Work to be completed
For each line below that contains the string "from", copy that line.

Information shown
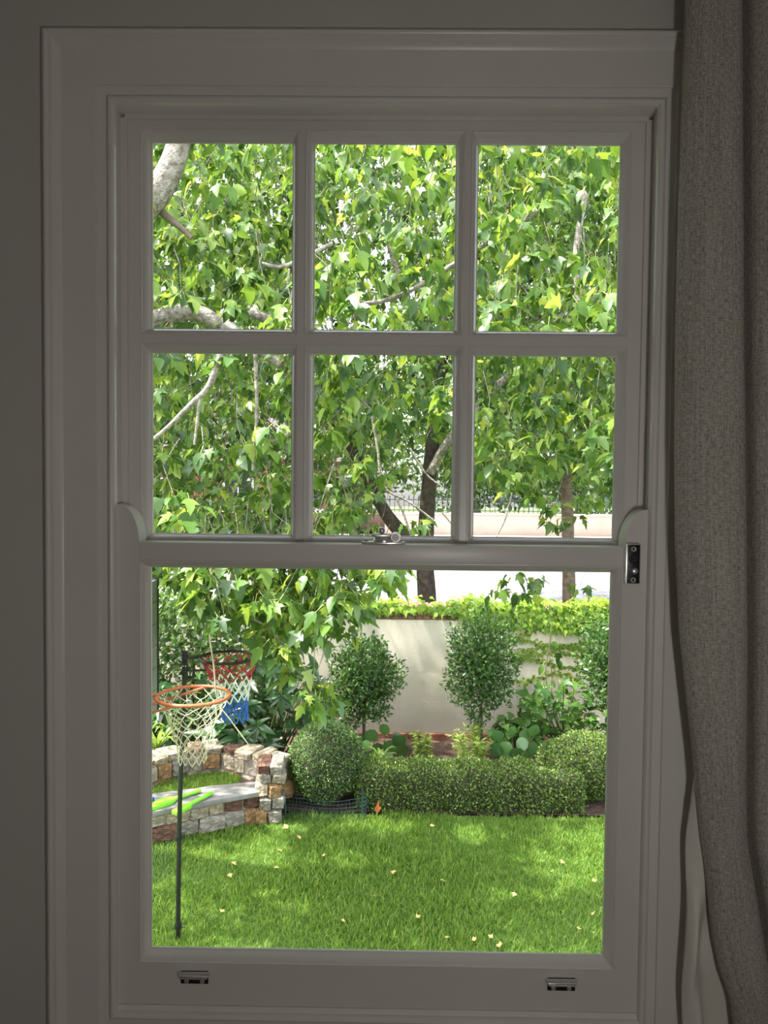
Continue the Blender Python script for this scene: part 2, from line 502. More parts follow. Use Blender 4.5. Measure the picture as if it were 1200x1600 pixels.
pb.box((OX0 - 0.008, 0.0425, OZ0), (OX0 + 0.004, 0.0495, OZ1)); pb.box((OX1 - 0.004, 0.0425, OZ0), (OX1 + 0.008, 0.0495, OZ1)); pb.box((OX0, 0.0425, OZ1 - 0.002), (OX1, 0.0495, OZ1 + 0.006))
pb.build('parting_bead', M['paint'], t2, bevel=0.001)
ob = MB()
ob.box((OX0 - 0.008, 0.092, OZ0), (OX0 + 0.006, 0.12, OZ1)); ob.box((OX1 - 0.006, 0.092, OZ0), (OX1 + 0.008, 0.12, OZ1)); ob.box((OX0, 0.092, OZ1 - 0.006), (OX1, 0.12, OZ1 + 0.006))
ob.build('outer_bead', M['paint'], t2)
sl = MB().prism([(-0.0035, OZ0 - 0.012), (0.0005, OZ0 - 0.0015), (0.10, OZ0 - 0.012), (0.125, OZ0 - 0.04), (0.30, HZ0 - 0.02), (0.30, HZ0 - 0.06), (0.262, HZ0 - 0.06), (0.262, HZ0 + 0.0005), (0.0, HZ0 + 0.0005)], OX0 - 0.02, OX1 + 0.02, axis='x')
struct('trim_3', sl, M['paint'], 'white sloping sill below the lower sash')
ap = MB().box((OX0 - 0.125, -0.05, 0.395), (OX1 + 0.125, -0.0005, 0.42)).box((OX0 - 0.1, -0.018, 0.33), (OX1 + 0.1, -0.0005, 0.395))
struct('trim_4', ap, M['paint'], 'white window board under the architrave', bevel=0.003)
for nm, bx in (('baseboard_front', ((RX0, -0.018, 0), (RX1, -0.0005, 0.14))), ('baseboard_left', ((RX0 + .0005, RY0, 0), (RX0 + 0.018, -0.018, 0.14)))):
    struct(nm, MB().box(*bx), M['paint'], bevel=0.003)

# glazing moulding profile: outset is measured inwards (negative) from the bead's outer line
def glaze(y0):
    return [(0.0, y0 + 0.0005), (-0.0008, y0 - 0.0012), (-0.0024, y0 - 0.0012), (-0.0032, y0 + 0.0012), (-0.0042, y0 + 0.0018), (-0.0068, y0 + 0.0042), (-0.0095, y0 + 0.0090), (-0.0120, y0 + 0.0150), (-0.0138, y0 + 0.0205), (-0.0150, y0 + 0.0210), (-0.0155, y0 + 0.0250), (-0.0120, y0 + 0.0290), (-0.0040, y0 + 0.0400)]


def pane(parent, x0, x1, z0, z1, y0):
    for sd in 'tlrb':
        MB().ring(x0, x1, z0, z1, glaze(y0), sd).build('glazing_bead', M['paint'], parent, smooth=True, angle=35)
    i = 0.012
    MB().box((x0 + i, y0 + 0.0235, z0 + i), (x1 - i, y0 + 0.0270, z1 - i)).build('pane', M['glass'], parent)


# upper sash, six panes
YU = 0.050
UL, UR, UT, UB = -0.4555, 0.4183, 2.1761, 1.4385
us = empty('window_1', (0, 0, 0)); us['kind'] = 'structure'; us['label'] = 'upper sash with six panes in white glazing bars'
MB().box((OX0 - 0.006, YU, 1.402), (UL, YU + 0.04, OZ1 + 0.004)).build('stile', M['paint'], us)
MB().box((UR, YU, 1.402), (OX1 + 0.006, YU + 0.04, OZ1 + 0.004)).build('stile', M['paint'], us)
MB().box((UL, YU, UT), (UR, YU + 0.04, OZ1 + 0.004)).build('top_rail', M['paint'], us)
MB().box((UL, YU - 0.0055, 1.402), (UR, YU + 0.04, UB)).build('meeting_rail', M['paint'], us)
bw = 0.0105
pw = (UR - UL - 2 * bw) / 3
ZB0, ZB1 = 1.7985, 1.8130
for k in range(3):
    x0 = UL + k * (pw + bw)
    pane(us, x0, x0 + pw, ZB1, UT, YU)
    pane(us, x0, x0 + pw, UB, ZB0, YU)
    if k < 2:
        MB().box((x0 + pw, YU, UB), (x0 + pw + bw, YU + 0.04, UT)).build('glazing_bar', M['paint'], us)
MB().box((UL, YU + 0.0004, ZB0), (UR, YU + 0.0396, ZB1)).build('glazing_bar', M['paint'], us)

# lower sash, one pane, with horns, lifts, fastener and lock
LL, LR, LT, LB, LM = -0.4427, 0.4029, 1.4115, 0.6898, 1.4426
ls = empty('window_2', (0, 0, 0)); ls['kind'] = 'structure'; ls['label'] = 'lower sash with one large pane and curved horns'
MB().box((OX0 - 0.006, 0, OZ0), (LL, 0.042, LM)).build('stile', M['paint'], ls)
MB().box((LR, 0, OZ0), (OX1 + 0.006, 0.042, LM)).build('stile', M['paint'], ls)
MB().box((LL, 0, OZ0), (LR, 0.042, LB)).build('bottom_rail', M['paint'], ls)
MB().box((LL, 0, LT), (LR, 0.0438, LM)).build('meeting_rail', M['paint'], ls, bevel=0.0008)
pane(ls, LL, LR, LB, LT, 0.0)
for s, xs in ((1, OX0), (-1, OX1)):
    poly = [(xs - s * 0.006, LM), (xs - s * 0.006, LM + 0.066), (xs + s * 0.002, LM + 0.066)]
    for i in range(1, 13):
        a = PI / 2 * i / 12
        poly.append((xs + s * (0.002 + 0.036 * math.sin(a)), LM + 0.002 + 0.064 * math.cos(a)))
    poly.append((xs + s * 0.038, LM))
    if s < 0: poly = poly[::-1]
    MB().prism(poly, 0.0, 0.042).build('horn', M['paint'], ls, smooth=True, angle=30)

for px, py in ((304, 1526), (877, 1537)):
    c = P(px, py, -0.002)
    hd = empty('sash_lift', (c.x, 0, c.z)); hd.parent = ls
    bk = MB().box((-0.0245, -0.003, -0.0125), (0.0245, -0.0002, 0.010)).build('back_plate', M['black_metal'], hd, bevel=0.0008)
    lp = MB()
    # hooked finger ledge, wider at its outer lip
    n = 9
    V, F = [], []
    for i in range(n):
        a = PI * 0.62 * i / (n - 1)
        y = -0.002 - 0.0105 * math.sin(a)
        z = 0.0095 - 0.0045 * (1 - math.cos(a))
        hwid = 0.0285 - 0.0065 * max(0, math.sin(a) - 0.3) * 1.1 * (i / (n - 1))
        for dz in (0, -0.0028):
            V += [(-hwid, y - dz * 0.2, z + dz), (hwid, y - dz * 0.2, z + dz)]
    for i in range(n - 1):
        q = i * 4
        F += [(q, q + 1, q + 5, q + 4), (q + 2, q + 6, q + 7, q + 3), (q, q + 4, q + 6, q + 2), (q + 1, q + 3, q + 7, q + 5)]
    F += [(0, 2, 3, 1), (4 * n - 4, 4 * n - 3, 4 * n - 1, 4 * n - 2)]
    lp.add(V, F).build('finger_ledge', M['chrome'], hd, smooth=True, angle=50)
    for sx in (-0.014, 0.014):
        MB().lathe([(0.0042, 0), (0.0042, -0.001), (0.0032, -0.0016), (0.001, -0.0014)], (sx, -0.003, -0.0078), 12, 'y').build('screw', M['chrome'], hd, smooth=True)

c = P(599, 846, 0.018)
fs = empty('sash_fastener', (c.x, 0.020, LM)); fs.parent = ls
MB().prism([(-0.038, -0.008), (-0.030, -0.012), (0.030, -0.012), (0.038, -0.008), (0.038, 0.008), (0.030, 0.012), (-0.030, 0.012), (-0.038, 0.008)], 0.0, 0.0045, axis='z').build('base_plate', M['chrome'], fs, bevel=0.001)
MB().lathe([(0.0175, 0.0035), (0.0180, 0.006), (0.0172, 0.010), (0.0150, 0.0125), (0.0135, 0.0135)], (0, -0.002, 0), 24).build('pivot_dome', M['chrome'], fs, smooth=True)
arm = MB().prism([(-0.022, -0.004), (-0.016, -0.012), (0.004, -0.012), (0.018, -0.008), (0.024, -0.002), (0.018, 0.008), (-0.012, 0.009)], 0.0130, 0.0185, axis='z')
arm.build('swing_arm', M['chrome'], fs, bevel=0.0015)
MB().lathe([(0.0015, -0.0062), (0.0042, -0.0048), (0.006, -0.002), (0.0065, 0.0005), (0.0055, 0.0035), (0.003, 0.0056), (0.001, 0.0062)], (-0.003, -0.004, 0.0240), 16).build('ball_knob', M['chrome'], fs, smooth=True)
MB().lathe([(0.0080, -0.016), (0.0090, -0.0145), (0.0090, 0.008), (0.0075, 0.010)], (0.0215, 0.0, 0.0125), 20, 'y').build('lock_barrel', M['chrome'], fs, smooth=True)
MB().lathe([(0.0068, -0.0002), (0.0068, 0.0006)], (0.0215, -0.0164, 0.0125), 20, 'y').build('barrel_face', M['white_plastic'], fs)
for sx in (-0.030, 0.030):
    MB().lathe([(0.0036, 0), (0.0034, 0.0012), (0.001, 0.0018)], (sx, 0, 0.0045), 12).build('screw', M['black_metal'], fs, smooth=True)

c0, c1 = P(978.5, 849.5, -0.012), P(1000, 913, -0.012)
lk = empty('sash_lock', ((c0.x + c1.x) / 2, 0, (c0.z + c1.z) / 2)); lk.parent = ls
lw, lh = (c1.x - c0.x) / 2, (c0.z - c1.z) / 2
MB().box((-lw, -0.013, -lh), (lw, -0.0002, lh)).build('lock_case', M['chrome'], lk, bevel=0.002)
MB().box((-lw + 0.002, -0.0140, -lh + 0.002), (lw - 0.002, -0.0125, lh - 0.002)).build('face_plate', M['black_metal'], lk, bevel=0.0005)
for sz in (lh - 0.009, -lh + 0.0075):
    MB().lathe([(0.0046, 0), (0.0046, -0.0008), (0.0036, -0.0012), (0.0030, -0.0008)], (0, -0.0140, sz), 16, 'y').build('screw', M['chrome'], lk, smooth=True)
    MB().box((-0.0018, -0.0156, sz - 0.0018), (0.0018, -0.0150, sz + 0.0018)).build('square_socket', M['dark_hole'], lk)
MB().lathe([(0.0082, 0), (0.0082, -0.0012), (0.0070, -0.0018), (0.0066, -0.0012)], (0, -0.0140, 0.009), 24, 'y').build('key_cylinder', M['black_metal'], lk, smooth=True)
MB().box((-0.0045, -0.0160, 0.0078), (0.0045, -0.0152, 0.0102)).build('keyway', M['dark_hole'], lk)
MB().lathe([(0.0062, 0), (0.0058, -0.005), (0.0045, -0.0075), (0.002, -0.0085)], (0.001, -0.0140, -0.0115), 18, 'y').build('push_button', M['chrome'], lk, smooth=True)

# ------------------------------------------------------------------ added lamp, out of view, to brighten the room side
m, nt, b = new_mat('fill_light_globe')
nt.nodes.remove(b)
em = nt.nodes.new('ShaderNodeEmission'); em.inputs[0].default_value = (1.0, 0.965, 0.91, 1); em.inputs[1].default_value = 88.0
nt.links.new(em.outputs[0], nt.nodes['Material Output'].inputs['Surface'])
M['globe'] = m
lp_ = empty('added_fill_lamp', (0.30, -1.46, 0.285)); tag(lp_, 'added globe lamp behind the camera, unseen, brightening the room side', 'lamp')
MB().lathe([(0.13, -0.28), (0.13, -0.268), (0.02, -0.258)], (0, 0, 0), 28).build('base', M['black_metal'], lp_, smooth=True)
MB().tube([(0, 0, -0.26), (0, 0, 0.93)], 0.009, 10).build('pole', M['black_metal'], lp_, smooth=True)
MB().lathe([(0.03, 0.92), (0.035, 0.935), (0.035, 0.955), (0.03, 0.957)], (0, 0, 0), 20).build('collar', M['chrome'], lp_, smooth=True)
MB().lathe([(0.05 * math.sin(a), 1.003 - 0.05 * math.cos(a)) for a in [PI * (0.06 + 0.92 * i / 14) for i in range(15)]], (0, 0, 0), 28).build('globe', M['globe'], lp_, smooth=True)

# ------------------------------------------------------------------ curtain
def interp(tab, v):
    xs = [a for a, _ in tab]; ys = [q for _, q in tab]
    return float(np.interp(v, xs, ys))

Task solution
Continue the Blender Python script for this scene: part 2, from line 502. More parts follow. Use Blender 4.5. Measure the picture as if it were 1200x1600 pixels.
# glazing moulding profile: outset is measured inwards (negative) from the bead's outer line